Including its share of the jointly-owned Texas Lehigh Cement, the turnover of Eagle Materials for the financial year to the end of March rose by 27.1 per cent to US$738.9m, including the assets acquired from Lafarge from the end of November last year. Of the total turnover, plasterboard accounted for 41.5 per cent, cement 40.8 per cent, plasterboard liner 10.2 per cent and aggregates and concrete 7.5 per cent.

The trading profit jumped by 93.9 per cent to US$134.54m thanks to an 11-fold increase in the contribution from plasterboard as prices recovered. Corporate overheads rose by 21.9 per cent to US$23.9m and other non-operating expenses by 17.2 per cent to US$10.7m, giving a profit before interest that was 145.9 per cent higher at US$99.9m. After a net interest expense 4.8 per cent lower at US$15.8m, the pre-tax profit almost quadrupled to US$84.1m and the net attributable profit tripled to US$57.7m.

Net debt rose by 106.1 per cent to US$536.9m to give a year-end gearing level of 77.1 per cent compared with 55.1 per cent a year earlier. However, that was before the Lafarge deal, which cost US$446m, and the share issue that raised US$160m. 

Cement turnover advanced by 25.3 per cent to US$301.3m, of which the wholly-owned operations registered a 32.9 per cent advance to US$205m and Eagle Material's share of the Texas joint venture with HeidelbergCement improved by 11.8 per cent to US$96.3m. The 1.3 per cent reduction in the trading profit to US$46.2m comprised of a 25.1 per cent reduction in the wholly-owned cement operations to US$13.7m and a 14 per cent rise in the contribution from the associate to US$32.5m.

Cement deliveries were 21.3 per cent higher at 3Mt (3.3Mst) and were made up of a 28.8 per cent, acquisition boosted, volume increase in the subsidiaries to 2.17Mt (2.39Mst) and a 5.3 per cent advance in the volumes of the Texas joint venture to 0.83Mt (0.91Mst). Eagle Material's average cement price in the financial year was 2.5 per cent higher at US$92.03/t (US$83.49/st), with prices in the final quarter being 4.4 per cent higher at US$96.79/t (US$87.81/st).

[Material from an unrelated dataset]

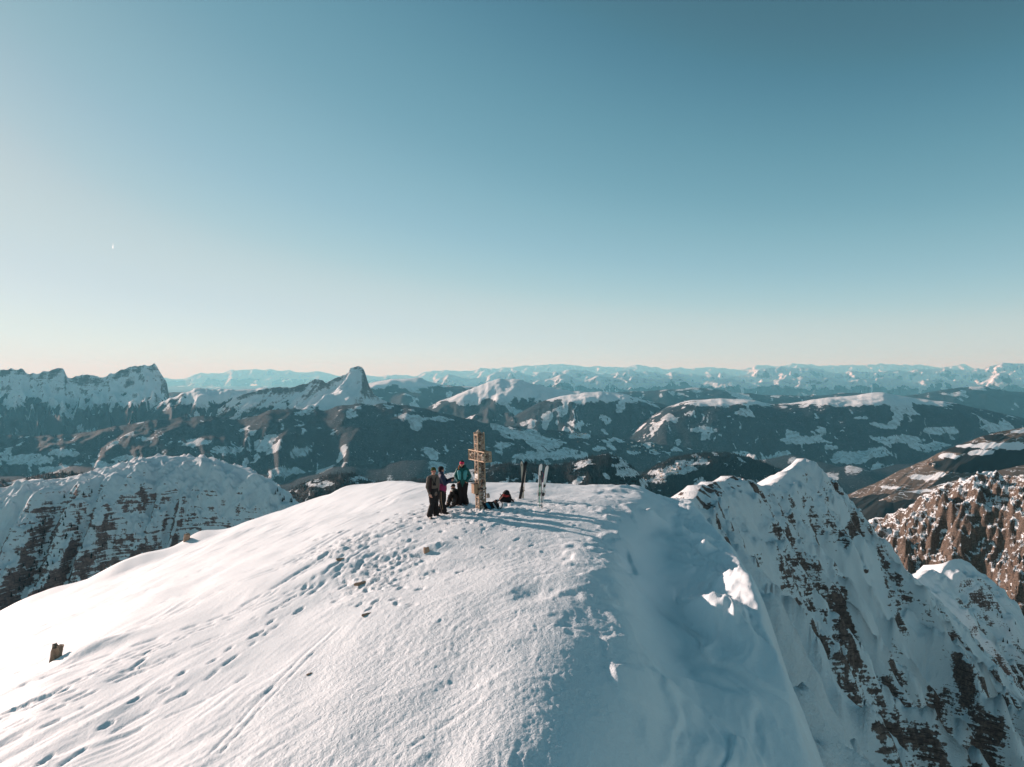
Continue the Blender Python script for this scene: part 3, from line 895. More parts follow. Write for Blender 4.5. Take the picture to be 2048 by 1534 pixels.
# valley floor: one sheet under all the mountains, out to the horizon
vr = np.geomspace(1500, 128000, 100)
va = np.linspace(rad(-75), rad(75), 300)
VR, VA = np.meshgrid(vr, va, indexing='ij')
VX, VY = VR * np.sin(VA), VR * np.cos(VA)
VZ = -1480 + 230 * fbm(VX / 1800, VY / 1800, 4, 401) - 400 * sstep(20000, 40000, VR)
valley = grid_mesh('valley_floor', VX, VY, VZ, mid_mat, {'snowy': np.zeros_like(VX) + .3, 'low': np.ones_like(VX), 'forest': sstep(.75, .5, fbm(VX / 600, VY / 600, 4, 402))}, flip=True)
describe(valley, 'wooded valley bottom far below the summit', 'valley', 'structure')

# ------------------------------------------------------------------ near cliffs and rock peaks
cliff_mat = mountain_material('red_banded_cliff', (.31, .205, .185), (.18, .125, .12), 7, .46, .06, .50, 1.0, bump=.8)


def cliff_attrs(e):
    z, T, U = e['Z'], e['T'], e['U']
    return {'snowy': .22 * sstep(60, 20, T) + .20 * sstep(120, 40, T) + .45 * sstep(150, 40, U + 40 * perlin(T / 60, U / 60, 413))}


cliff, env_l = ridge('banded_cliff_mountain', 'snow-covered mountain with reddish banded cliffs beyond the left slope', [(-500, 1010, 1150), (-200, 990, 1180), (0, 976, 1230), (60, 962, 1250), (110, 958, 1260), (200, 940, 1280), (270, 921, 1300), (320, 912.5, 1300), (350, 913, 1300), (400, 915, 1300), (430, 920, 1290), (480, 935, 1270), (530, 956, 1240),
      (570, 985, 1200), (610, 1018, 1170), (680, 1075, 1130), (760, 1140, 1100)], cliff_mat, 500,
      [(0, 0), (18, 3), (60, 34), (120, 100), (220, 235), (340, 420)], [(0, 0), (30, 4), (150, 40), (500, 300)], jag=2.2, jl=36, seed=411, nt=(205, 14), ribs=(.3, 55, 300), noise=(8, 40), rno=(13, 34), t0=22, dirf=lambda u: (np.sin(rad(-8) + rad(24) * u), -np.cos(rad(-8) + rad(24) * u)),
      shelf=lambda px: 55 * sstep(20, 120, px) * sstep(345, 290, px) * (1 + .5 * perlin(px / 40, px * 0, 419)),
      terr=(11, .6, 40, -.1), attrs=cliff_attrs, tpow=1.15)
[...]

Turnover from aggregates and ready-mixed concrete was boosted by the Kansas City acquisition last year and rose by 23.9 per cent to US$55.5m and the trading loss was reduced from US$5.4m to US$1.1m. Shipments of aggregates rose by 18.5 per cent to 2.39Mt (2.63Mst) and the average price improved by 2.9 per cent to US$6.68/t (US$6.06/st). Deliveries of ready-mixed concrete advanced by 13.8 per cent to 0.44Mm³ and the average price was ahead up by 9.3 per cent to US$91.22/m3, with prices in the final quarter being 6.9 per cent higher than the average for the 12 months. 

The plasterboard turnover advanced by 40.9 per cent to US$306.5m and the trading profit jumped 11 times to US$69.7m as the average selling price shot up by 27.1 per cent. Plasterboard volume in the year registered a 16.9 per cent recovery and the selling price in the final quarter was 16.1 per cent higher than the average for the year. Turnover in plasterboard liner declined by 3.5 per cent to US$75.5m but the trading profit rose by 48.3 per cent to US$25.2m, as internal sales tonnage advanced by 23.9 per cent, but the external tonnage was 1.9 per cent lower as the total tonnage rose by 6.1 per cent.